Tingginya persentase capaian penerimaan negara dan penyerapan belanja negara membuahkan realisasi defisit anggaran negara yang mengecil.
Dalam APBN 2018, realiasi defisit anggaran sebesar 1,76 persen dari PDB (dibandingkan target APBN 2018 sebesar 2,19 persen). Defisit anggaran ini merupakan yang terkecil sejak tahun 2012.
Dalam APBN 2019, defisit keseimbangan primer dapat ditekan mendekati nol, yaitu sebesar Rp 1,8 triliun. Angka defisit keseimbangan primer ini turun jauh dibandingkan dengan keseimbangan primer tahun 2017 yang masih negatif sebesar Rp 124,4 triliun.
Keseimbangan primer negatif sebesar Rp 1,8 triliun merupakan yang terendah sejak tahun 2012.
Hal ini juga berarti pemerintah semakin menjaga agar APBN tidak digunakan untuk gali lubang tutup lubang.
Dalam empat tahun terakhir, APBN cukup mendukung pertumbuhan ekonomi yang berkualitas dan berdampak pada menurunnya tingkat kemiskinan.
Tingkat kemiskinan turun dari 11,25 persen pada Maret 2014 menjadi 9,82 persen pada Maret 2018. Tingkat kemiskinan dalam satu digit ini merupakan yang pertama kali dicapai oleh pemerintah Indonesia.
Rasio Gini atau tingkat ketimpangan pendapatan masyarakat juga turun dari 0,406 menjadi 0,389 pada periode yang sama.
Hal ini mengindikasikan kesejahteraan di masyarakat lebih merata dan berangsur membaik. Perbedaan pendapatan antara golongan menengah ke atas dan golongan menengah ke bawah semakin kecil.
Tingkat pengangguran terbuka (TPT) juga mengalami penurunan dari 5,70 persen pada Februari 2014 menjadi 5,34 persen pada Agustus 2018.
Penurunan tingkat pengangguran didukung oleh program pemerintah dalam menciptakan lapangan kerja, seperti iklim usaha yang sehat, kemudahan, dan insentif bagi para pelaku usaha, dan pembangunan proyek infrastruktur.
Program Jaminan Kesehatan Nasional (JKN) merupakan alat yang telah dipilih oleh lembaga eksekutif dan legislatif negara ini dalam mencapai cakupan kesehatan semesta atau universal health coverage (UHC).

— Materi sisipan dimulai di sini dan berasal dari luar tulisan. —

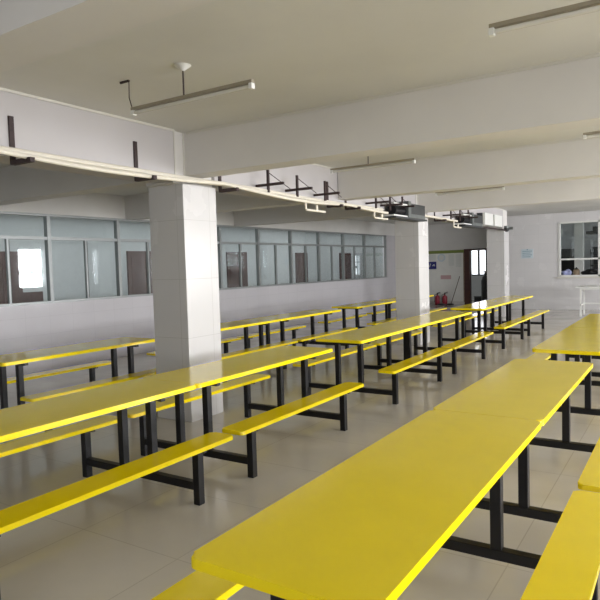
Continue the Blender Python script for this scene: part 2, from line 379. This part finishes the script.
# ------------------------------------------------------------------ pipes and brackets along the column line
def pipe(xs, zs, r, y0, y1, sag, ph):
    pts = []; n = 70
    for i in range(n + 1):
        y = y0 + (y1 - y0) * i / n
        lift = .035 * max(0, min(1, (7 - y) / 3)) if y1 < 10 else 0
        pts.append((xs + .02 * math.sin(y * 1.3 + ph), y, zs + lift - sag * abs(math.sin((y + ph) * 1.1))))
    bm = bmesh.new(); sweep(bm, pts, r); return bm
o = obj('water_pipe', pipe(-4.27, 2.505, .024, -3, 9.3, .006, 0), 'pvc', None, True); tag(o, 'cream plastic pipe carried on iron brackets, straight and higher of the two', 'pipe')
o = obj('water_pipe', pipe(-4.19, 2.492, .02, -3, 9.3, .05, .6), 'pvc', None, True); tag(o, 'thin cream pipe sagging between brackets beside the straight pipe', 'pipe')
o = obj('water_pipe', pipe(-4.24, 2.495, .022, 11.0, 13.1, .006, 0), 'pvc', None, True); tag(o, 'short cream pipe running behind the middle column top', 'pipe')
# plain L brackets
def bracket():
    t = thing('pipe_bracket', '', 'bracket')
    obj('hanger_bar', B((-.006, -.02, -.03, .01, .02, .34)), 'rust', t)
    obj('arm', B((.0, -.02, -.035, .25, .02, -.0)), 'rust', t)
    return t
lab = {2.83: 'rusty iron L bracket nearest the left edge, under pipes', 4.08: 'rusty iron L bracket on girder just left of nearest column',
       5.30: 'rusty iron L bracket just right of the nearest column top', 7.70: 'rusty iron L bracket under the second cross beam', 8.25: 'rusty iron L bracket between second cross beam and blower box',
       12.1: 'rusty iron L bracket just right of the middle column top'}
pb = None
for y, l in lab.items():
    if pb is None: pb = bracket(); pb.location = (-4.404, y, 2.489 if y < 5.5 else 2.475); pb['label'] = l; pb['group'] = 'L brackets under the pipes'
    else: dup(pb, (-4.404, y, 2.489 if y < 5.5 else 2.475), l, 'L brackets under the pipes')
# crossed hanger frames with stay wires
def crossframe():
    t = thing('hanger_frame', '', 'bracket')
    obj('hanger_bar', B((.165, -.015, -.03, .19, .015, .24)), 'rust', t)
    obj('arm', B((-.0, -.015, .045, .40, .015, .075)), 'rust', t)
    bm = bmesh.new(); bar(bm, (.19, 0, .20), (.15, .52, .06), .007); obj('stay_wire', bm, 'rust', t)
    return t
cf = None
for y, l in ((5.98, 'first iron cross hanger right of nearest column, with stay'), (6.62, 'middle iron cross hanger with stay wires near the first cross beam'), (7.33, 'third iron cross hanger, just before the second cross beam'),
             (8.95, 'first iron cross hanger left of dark blower box'), (9.50, 'iron cross hanger at the left edge of the dark blower box'), (10.02, 'iron cross hanger over the middle of the dark blower box'),
             (12.6, 'first small iron hanger left of far blower box'), (13.2, 'second small iron hanger above far blower box edge'), (13.8, 'third small iron hanger above far blower box')):
    if cf is None: cf = crossframe(); cf.location = (-4.404, y, 2.53); cf['label'] = l; cf['group'] = 'cross hangers on the girder'
    else: dup(cf, (-4.404, y, 2.53), l, 'cross hangers on the girder')
# white drop pipes with elbows
for y, l in ((6.80, 'white pipe elbow dropping below pipes before second cross beam'), (8.86, 'white looped pipe end left of the dark blower box'), (12.75, 'white looped pipe end left of the far blower box')):
    bm = bmesh.new(); sweep(bm, [(-4.22, y, 2.48), (-4.22, y, 2.36), (-4.22, y + .02, 2.345), (-4.22, y + .5, 2.345)], .016)
    cyl(bm, (-4.22, y + .28, 2.345), (-4.22, y + .28, 2.42), .02)
    tag(obj('pipe_elbow', bm, 'pvc', None, True), l, 'pipe', 'white pipe drops')
# blower boxes
def blower():
    t = thing('blower_unit', '', 'air blower')
    obj('casing', B((0, .35, -.10, .22, 1.15, .13), bev=.01), 'darkgrey', t)
    obj('band', B((-.01, .30, -.13, .24, .42, .16)), 'steel', t)
    obj('base_tray', B((-.01, -.30, -.16, .26, 1.15, -.13)), 'darkgrey', t)
    obj('duct_flange', B((0, -.28, .07, .22, .30, .10), (0, -.28, -.13, .22, .30, -.10)), 'white', t)
    obj('lower_panel', B((.0, .42, -.13, .235, 1.1, -.06)), 'steel', t)
    bm = bmesh.new(); cyl(bm, (.11, -.15, -.015), (.11, .3, -.015), .085, 20); obj('fan_housing', bm, 'black', t, True)
    return t
bl = blower(); bl.location = (-4.385, 9.8, 2.535); bl['label'] = 'dark metal blower box mounted on girder beside the middle column'; bl['group'] = 'blower boxes'
dup(bl, (-4.385, 13.55, 2.55), 'dark metal blower box further off, between middle and far columns', 'blower boxes')
for y, l in ((15.1, 'white square box on girder, left of the pair'), (16.0, 'white square box on girder, right of the pair by far column')):
    t = thing('switch_box', l, 'box', (-4.385, y, 2.64), 'pair of white boxes')
    obj('casing', B((0, 0, -.15, .18, .72, .15), bev=.012), 'white', t); obj('side_clip', B((0, -.06, -.14, .12, -.0, .14)), 'darkgrey', t)
o = obj('conduit', pipe(-4.3, 2.44, .018, 14.8, 17.5, .01, 0), 'rust', None, True); tag(o, 'thin dark red conduit below the white boxes', 'pipe')
t = thing('security_camera', 'small dark round camera at top of the far column', 'camera', (-4.30, 17.55, 2.5))
bm = bmesh.new(); sph(bm, (0, 0, -.03), .075); obj('dome', bm, 'darkgrey', t, True)
bm = bmesh.new(); cyl(bm, (0, 0, .0), (0, 0, .06), .07); obj('mount', bm, 'steel', t, True)
bm = bmesh.new(); cyl(bm, (.06, .0, -.01), (.17, 0, -.01), .04); obj('housing', bm, 'steel', t, True)

# ------------------------------------------------------------------ fluorescent lamps (switched off)
def lamp():
    t = thing('fluorescent_lamp', '', 'ceiling lamp')
    obj('batten', B((0, -.016, .0, 1.12, .016, .022), bev=.003), 'batten', t)
    bm = bmesh.new(); cyl(bm, (.03, 0, -.018), (1.09, 0, -.018), .013, 14); obj('lamp_tube', bm, 'tube', t, True)
    for x in (.0, 1.095):
        obj('end_cap', B((x, -.018, -.036, x + .025, .018, .0)), 'white', t)
    for x in (.52,):
        bm = bmesh.new(); cyl(bm, (x, 0, .0), (x, 0, .2), .006 if x > .1 else .003, 8); rod = obj('suspension_rod', bm, 'rust', t, True)
        bm = bmesh.new(); lathe(bm, [(.012, .19), (.02, .2), (.055, .222), (.06, .228)], (x, 0, 0)); obj('ceiling_rose', bm, 'white', rod, True) if x > .1 else bm.free()
    return t
lp = None
for x, y, l in ((-3.49, 3.22, 'unlit fluorescent tube hanging upper left, white ceiling rose'), (-.87, 3.24, 'unlit fluorescent tube at the top right corner'),
                (-3.80, 6.75, 'unlit tube behind the first big cross beam, centre'), (-.87, 6.55, 'unlit tube behind the first cross beam, cut by right edge'),
                (-3.57, 9.88, 'unlit thin tube under ceiling beyond the second cross beam')):
    if lp is None: lp = lamp(); lp.location = (x, y, 2.80); lp['label'] = l; lp['group'] = 'fluorescent lamps'
    else:
        q = dup(lp, (x, y, 2.80), l, 'fluorescent lamps')
        if y > 9: q.location.z = 2.755; q.scale.z = 1.2

bm = bmesh.new(); sweep(bm, [(-.10, 0, .228), (-.02, 0, .225), (-.025, 0, .1), (.005, 0, .01)], .004, 8); cyl(bm, (-.11, 0, .224), (-.02, 0, .224), .01, 8)
obj('wire_hook', bm, 'rust', lp)
# ------------------------------------------------------------------ things at the far end
t = thing('notice_board', 'large pale notice board with green header beside the far doorway', 'notice board', (0, BY, 0))
obj('board_panel', B((-8.75, -.03, .12, -7.0, 0, 1.92)), 'board', t); obj('header_strip', B((-8.75, -.035, 1.92, -6.99, 0, 2.03)), 'green', t)
obj('side_frame', B((-7.03, -.04, .1, -6.99, 0, 1.92)), 'tan', t)
bm = bmesh.new(); cyl(bm, (-7.86, -.045, 1.76), (-7.86, -.03, 1.76), .15, 28); d = obj('round_emblem', bm, 'palep', t)
bm = bmesh.new(); cyl(bm, (-7.86, -.05, 1.76), (-7.86, -.045, 1.76), .10, 28); obj('emblem_centre', bm, 'paper', d)
for a in ((-8.38, 1.66, -8.08, 1.88), (-7.58, 1.45, -7.38, 1.88), (-7.30, 1.40, -7.10, 1.88)): obj('paper_notice', B((a[0], -.036, a[1], a[2], -.03, a[3])), 'paper', t)
obj('paper_notice', B((-7.9, -.036, .95, -7.5, -.03, 1.1)), 'pink', t)['label'] = 'pinkish paper notice'
t = thing('blue_sign', 'small dark blue sign with white mark on the notice board', 'sign', (0, BY - .05, 0))
obj('plate', B((-8.42, -.0, 1.34, -8.06, .012, 1.62)), 'blue', t)
bm = bmesh.new(); bar(bm, (-8.20, -.003, 1.46), (-8.14, -.003, 1.52), .03); bar(bm, (-8.14, -.003, 1.52), (-8.12, -.003, 1.45), .02); bar(bm, (-8.32, -.003, 1.42), (-8.28, -.003, 1.55), .02)
obj('white_mark', bm, 'paper', t); obj('caption_strip', B((-8.42, 0, 1.30, -8.06, .012, 1.34)), 'paper', t)
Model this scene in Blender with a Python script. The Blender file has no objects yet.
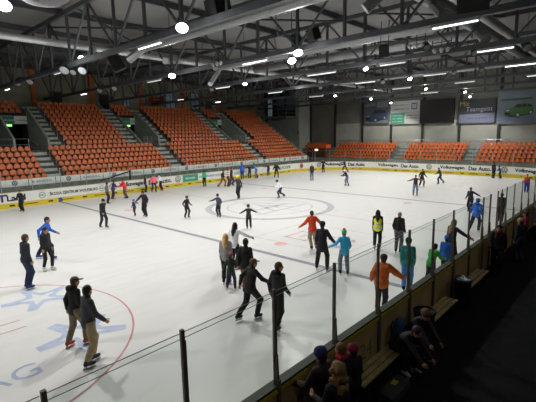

Indikasi tercapainya UHC adalah ketika seluruh masyarakat memiliki akses kepada layanan kesehatan yang dibutuhkan dengan biaya yang relatif terjangkau.
Peserta JKN per 1 Januari 2019 sudah mencapai 215,78 juta jiwa atau sekitar 81 persen dari total penduduk Indonesia.
Hal ini menjadikan BPJS Kesehatan sebagai penyelenggara jaminan kesehatan dengan peserta terbanyak di dunia.
Pada sisi dimensi layanan kesehatan yang dibutuhkan, program JKN memberikan jaminan atas seluruh jenis penyakit sepanjang terdapat indikasi medis.
Selain itu, sebagai program sosial, JKN juga menerima seluruh warga menjadi peserta tanpa dilakukan berbagai jenis tes (screening) terlebih dahulu.
Tantangan yang dihadapi program JKN memang tidak mudah. Pemerintah menyadari bahwa BPJS Kesehatan mengalami defisit, di antaranya akibat iuran peserta yang relatif rendah karena mempertimbangkan daya beli masyarakat agar tidak memberikan beban yang berlebihan bagi peserta.
Iuran kelas 3 program ini, misalnya, hanya dikenakan biaya per orang per bulan sebesar Rp 25.500.
Beberapa studi menunjukkan bahwa meski out of pocket (OOP) di Indonesia masih relatif tinggi, JKN berhasil menurunkan biaya OOP dimaksud.